Saturday evening, Tobias Lear neared the Argus. The two men spoke. Whatever Eaton said did not change Lear’s opinions. “I am not at all sanguine in the expectation of ultimate good,” he quickly wrote to Barron.

The Argus weighed anchor and headed east, smack into a gale off Crete. They had to reef the sails and wait it out. Perhaps it was appropriate that Eaton sailed in the Argus; was he not like the mythic Jason who sought the Golden Fleece? Eaton’s quest—though without dragons—often seemed equally daunting. Eaton, aboard the pitching vessel, concentrated hard to copy letters into his notebooks. He now had a ship, a sympathetic navy captain with a small amount of supplies and cash available, and two British letters of introduction. All he needed to do was to find Hamet.





CHAPTER 9





Hunting Hamet in Egypt





ON NOVEMBER 25 around noon, an American sailor aloft aboard the Argus spotted far off a faint vertical line, a kind of reddish finger extending skyward. He was pretty certain that he was looking at “Pompey’s Pillar,” the first Egyptian landmark visible from sea. He called down to the officers on deck. William Eaton, hearing the words, was eager to get onshore.

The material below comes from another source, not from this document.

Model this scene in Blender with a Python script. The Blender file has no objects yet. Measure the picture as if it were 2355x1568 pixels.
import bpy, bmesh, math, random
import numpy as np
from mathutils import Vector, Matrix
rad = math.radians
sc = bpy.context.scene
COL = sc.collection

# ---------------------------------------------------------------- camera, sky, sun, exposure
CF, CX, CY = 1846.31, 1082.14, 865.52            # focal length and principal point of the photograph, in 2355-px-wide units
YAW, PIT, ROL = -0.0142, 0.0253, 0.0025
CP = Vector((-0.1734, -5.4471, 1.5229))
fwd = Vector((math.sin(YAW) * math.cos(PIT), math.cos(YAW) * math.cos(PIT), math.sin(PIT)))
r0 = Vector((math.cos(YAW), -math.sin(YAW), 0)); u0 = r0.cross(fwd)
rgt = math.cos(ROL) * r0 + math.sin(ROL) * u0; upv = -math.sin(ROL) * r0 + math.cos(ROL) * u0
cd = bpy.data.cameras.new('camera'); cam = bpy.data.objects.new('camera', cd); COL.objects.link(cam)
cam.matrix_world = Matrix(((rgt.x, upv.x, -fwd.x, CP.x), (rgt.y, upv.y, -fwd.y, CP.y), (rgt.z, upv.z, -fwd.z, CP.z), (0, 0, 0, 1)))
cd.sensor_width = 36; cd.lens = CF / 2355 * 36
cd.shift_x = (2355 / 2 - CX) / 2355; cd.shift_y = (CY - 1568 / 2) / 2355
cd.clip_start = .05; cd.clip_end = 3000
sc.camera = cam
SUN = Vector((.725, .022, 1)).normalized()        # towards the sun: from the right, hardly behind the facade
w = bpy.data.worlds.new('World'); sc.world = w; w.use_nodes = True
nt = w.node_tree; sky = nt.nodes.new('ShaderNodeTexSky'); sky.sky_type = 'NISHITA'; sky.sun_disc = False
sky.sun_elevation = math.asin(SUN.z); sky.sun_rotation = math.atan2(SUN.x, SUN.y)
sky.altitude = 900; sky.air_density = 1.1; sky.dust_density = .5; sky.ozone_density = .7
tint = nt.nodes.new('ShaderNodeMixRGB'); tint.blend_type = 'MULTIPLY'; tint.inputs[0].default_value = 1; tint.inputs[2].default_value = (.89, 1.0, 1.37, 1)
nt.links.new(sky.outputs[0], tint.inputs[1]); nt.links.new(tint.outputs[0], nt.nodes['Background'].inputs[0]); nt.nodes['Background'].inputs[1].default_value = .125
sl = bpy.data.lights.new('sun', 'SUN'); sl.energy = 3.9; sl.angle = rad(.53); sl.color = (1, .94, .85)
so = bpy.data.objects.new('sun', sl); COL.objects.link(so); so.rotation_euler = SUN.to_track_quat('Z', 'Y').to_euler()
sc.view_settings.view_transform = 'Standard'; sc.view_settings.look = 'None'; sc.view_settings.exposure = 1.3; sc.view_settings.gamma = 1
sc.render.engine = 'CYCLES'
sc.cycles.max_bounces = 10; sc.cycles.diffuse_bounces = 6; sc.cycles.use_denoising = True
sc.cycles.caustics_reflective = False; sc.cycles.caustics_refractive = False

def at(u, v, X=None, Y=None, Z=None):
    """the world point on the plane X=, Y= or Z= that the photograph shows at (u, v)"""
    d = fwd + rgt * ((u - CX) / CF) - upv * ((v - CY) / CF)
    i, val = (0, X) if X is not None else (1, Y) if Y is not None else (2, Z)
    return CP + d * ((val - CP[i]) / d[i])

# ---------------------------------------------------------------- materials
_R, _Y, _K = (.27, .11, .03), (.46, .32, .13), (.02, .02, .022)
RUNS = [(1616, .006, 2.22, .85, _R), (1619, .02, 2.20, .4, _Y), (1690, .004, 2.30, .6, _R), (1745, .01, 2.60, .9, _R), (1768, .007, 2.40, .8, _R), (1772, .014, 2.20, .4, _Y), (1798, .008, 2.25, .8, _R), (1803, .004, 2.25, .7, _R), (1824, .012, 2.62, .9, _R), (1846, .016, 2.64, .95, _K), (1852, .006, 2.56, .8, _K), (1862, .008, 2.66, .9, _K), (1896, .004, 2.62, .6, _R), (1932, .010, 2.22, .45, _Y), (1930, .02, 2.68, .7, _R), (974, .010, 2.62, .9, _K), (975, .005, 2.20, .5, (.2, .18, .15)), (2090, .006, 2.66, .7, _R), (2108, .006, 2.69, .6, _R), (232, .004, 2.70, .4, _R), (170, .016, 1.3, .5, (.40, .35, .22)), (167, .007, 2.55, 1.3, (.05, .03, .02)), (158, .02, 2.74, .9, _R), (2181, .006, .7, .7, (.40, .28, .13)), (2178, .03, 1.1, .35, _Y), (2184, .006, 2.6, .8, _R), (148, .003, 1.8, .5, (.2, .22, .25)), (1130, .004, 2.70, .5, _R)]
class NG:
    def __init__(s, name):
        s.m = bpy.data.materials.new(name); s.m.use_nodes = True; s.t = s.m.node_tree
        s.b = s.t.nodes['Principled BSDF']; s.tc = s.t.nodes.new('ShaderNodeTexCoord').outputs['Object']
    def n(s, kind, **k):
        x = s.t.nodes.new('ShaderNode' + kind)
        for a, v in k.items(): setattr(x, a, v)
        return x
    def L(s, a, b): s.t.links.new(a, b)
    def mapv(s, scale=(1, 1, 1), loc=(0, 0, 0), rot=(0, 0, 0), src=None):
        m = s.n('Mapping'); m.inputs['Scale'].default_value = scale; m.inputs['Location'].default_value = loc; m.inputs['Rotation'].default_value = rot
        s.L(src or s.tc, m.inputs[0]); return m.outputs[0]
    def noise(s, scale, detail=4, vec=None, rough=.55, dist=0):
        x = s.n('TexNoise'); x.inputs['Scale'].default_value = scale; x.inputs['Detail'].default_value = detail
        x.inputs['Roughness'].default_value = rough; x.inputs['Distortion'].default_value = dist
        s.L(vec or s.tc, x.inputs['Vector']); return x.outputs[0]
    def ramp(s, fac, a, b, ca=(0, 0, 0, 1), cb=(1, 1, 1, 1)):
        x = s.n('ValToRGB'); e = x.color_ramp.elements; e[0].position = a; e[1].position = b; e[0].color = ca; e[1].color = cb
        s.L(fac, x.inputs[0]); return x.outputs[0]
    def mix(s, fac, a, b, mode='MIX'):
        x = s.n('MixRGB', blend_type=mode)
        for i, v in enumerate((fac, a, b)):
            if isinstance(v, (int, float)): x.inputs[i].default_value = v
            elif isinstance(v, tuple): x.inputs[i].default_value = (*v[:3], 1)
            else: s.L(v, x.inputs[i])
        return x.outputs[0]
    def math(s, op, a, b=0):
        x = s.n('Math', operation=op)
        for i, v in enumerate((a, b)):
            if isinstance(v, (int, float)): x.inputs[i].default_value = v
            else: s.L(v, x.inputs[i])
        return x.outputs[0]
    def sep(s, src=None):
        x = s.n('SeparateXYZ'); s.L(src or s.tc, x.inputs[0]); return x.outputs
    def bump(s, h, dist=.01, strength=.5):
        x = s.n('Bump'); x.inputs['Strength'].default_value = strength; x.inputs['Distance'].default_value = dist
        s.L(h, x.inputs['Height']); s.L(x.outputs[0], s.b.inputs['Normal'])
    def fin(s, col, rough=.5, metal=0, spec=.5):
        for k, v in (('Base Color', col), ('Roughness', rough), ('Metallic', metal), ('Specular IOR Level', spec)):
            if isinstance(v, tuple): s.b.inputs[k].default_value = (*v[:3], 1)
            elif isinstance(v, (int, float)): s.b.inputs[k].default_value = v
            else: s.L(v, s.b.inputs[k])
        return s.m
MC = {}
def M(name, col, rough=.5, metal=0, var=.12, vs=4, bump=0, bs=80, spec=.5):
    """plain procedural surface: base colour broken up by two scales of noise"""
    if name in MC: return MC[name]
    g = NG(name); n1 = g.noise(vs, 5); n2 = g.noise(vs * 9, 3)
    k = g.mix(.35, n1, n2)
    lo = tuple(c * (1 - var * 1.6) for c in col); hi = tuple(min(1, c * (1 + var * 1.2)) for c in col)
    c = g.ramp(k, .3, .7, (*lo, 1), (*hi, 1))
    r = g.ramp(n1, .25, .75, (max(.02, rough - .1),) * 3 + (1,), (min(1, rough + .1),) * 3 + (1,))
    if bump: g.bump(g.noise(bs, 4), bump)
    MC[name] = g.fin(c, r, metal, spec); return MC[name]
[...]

Captain Hull, however, approached this coastline near Alexandria very gingerly. The nearby silty outpourings of the Nile create hard-to-read inbound currents and shifting shoals. Perhaps no other supremely successful trading mecca, certainly not one that once brokered goods from Africa, Asia, and Europe, was ever saddled with such a rotten approach. The famed Lighthouse of Alexandria, the Pharos, which has received centuries of favorable press for its mechanical ingenuity and architecture, served a supremely utilitarian function: It helped guide ships in on this dangerous low-lying coast.